* _EXERCISE OBJECTIVE_: From the records below, pull each line that has "Blender".
** begin LISTED ENTRIES **
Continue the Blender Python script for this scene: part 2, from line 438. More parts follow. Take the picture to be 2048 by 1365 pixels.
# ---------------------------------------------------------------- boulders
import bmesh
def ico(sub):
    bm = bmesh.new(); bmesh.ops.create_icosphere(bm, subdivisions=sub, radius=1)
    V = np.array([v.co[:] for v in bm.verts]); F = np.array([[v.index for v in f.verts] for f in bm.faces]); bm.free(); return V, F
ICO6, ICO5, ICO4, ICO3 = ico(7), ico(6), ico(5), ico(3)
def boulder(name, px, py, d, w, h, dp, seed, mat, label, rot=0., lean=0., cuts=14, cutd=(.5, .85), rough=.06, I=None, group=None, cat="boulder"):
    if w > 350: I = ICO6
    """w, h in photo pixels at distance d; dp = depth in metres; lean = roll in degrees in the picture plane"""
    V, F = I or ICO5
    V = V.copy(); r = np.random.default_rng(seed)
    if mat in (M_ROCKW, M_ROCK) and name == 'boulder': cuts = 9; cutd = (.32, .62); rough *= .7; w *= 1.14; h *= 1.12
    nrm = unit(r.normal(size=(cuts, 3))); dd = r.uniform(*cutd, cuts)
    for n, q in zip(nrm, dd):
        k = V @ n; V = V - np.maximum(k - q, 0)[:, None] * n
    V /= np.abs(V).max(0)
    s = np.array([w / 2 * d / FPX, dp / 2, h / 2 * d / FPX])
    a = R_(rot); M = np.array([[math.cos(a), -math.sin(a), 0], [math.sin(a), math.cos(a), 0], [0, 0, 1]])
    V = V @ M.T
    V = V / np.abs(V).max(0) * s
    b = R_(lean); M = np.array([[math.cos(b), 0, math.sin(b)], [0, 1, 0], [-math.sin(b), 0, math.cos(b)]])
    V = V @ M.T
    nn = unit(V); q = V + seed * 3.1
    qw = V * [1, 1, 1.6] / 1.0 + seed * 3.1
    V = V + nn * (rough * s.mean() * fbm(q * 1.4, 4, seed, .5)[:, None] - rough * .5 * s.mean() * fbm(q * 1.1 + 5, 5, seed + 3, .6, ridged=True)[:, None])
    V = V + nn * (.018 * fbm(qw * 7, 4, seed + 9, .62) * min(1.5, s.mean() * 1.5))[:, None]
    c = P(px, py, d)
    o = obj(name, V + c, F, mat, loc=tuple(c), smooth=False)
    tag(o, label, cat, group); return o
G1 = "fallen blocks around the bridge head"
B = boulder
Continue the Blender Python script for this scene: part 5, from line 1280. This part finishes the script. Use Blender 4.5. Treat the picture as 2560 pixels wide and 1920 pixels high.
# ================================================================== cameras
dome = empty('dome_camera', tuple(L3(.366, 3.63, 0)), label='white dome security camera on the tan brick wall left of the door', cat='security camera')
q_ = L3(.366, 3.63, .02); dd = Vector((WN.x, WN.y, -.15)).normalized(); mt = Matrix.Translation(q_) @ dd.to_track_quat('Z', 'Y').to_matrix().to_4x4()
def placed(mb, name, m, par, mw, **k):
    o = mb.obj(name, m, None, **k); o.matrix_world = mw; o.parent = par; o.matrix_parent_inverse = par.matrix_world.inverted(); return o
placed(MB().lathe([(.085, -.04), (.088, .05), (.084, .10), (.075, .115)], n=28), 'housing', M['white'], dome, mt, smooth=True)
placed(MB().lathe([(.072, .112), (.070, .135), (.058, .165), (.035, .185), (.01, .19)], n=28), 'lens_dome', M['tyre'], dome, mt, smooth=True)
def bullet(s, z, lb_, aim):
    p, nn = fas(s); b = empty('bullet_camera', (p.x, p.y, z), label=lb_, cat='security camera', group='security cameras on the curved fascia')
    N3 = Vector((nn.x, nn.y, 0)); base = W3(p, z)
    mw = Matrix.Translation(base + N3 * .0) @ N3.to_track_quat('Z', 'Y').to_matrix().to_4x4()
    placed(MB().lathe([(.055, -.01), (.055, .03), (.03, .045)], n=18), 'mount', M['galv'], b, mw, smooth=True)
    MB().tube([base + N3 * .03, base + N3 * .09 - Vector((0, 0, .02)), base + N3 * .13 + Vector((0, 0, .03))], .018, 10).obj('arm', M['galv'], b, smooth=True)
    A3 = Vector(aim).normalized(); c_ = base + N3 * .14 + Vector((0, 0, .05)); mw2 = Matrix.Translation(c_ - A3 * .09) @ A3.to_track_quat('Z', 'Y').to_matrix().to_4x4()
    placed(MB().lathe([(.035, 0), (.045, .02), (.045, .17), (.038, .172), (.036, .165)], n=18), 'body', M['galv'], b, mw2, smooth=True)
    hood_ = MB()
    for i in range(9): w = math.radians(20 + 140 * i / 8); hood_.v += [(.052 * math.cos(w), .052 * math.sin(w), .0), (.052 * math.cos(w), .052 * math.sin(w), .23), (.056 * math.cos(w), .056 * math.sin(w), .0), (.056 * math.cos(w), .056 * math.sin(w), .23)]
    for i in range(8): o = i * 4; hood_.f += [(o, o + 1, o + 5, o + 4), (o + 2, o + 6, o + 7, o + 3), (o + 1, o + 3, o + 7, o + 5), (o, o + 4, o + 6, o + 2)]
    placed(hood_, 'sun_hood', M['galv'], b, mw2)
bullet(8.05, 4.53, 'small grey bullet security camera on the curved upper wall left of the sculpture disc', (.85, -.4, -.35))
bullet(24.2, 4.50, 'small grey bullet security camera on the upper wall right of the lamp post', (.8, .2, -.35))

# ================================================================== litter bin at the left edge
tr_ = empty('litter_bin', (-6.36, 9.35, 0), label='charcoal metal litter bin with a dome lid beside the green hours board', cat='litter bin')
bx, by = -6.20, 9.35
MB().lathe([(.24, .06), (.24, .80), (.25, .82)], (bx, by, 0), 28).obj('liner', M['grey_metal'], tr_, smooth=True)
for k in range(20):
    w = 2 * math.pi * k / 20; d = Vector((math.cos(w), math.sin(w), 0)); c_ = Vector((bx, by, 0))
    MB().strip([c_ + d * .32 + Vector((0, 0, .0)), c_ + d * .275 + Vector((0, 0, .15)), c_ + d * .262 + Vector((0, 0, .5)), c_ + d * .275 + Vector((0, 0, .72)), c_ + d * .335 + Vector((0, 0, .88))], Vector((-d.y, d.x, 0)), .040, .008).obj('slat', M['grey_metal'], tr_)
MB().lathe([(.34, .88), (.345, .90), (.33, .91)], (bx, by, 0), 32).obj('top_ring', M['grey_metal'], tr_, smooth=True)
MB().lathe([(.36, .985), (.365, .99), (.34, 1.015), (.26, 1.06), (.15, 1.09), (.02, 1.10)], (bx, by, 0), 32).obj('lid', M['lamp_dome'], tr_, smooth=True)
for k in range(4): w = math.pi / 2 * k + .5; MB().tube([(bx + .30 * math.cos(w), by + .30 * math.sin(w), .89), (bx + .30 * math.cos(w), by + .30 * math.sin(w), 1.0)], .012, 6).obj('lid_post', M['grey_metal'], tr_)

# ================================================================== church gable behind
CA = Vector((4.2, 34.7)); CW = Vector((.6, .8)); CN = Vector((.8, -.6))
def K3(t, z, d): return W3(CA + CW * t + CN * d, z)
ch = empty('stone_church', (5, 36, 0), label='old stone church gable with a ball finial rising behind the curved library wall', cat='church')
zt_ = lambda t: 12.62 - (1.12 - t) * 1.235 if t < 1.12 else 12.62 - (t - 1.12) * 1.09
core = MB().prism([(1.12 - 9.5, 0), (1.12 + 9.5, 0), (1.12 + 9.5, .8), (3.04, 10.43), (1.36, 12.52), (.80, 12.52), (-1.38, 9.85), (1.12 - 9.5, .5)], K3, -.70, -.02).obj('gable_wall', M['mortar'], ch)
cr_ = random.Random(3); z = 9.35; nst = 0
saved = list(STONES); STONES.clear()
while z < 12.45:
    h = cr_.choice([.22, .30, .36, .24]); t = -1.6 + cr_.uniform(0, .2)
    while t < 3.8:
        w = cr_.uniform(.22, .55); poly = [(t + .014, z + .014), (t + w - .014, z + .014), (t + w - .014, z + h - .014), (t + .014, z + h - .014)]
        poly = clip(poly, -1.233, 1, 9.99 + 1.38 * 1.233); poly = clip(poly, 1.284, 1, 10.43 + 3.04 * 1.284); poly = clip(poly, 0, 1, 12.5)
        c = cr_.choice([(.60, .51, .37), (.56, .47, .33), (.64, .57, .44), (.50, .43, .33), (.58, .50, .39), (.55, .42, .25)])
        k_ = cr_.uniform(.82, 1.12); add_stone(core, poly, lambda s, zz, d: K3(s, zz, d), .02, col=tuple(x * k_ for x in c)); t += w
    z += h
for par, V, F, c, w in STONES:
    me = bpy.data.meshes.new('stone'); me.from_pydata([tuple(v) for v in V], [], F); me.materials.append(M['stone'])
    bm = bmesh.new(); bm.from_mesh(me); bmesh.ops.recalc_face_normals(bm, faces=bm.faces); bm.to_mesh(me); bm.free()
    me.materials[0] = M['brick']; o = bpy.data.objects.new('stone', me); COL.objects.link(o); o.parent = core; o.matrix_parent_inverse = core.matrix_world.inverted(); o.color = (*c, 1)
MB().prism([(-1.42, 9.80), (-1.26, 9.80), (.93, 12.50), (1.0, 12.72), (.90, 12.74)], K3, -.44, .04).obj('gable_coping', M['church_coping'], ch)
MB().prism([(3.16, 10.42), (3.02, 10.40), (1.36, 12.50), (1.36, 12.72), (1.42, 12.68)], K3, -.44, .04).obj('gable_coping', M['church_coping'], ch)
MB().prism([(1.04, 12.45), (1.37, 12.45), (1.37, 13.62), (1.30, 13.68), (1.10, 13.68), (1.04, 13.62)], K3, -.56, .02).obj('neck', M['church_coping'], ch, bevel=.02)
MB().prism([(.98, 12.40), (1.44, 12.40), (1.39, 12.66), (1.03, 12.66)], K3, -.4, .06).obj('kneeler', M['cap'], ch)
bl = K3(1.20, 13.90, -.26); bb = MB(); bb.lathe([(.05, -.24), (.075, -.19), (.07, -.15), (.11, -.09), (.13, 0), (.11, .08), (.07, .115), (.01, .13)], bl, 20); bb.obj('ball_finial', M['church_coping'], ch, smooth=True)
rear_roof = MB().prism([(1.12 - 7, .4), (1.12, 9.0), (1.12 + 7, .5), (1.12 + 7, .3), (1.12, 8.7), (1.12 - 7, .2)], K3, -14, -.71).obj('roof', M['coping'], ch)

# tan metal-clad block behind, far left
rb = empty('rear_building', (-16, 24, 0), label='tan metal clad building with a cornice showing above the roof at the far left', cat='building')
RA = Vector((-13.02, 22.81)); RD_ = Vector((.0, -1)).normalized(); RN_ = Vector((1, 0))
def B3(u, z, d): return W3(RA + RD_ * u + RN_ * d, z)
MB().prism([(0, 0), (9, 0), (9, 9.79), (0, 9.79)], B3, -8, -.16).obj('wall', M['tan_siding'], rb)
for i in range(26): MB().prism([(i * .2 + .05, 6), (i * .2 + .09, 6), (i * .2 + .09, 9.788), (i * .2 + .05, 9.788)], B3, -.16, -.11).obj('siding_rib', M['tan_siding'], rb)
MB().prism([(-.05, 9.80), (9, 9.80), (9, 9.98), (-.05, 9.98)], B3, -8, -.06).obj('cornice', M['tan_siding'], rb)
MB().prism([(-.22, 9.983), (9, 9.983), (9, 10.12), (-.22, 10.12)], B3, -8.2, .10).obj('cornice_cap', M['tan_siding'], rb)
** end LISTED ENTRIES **
* _EXERCISE OUTPUT_:
Continue the Blender Python script for this scene: part 2, from line 438. More parts follow. Take the picture to be 2048 by 1365 pixels.
Continue the Blender Python script for this scene: part 5, from line 1280. This part finishes the script. Use Blender 4.5. Treat the picture as 2560 pixels wide and 1920 pixels high.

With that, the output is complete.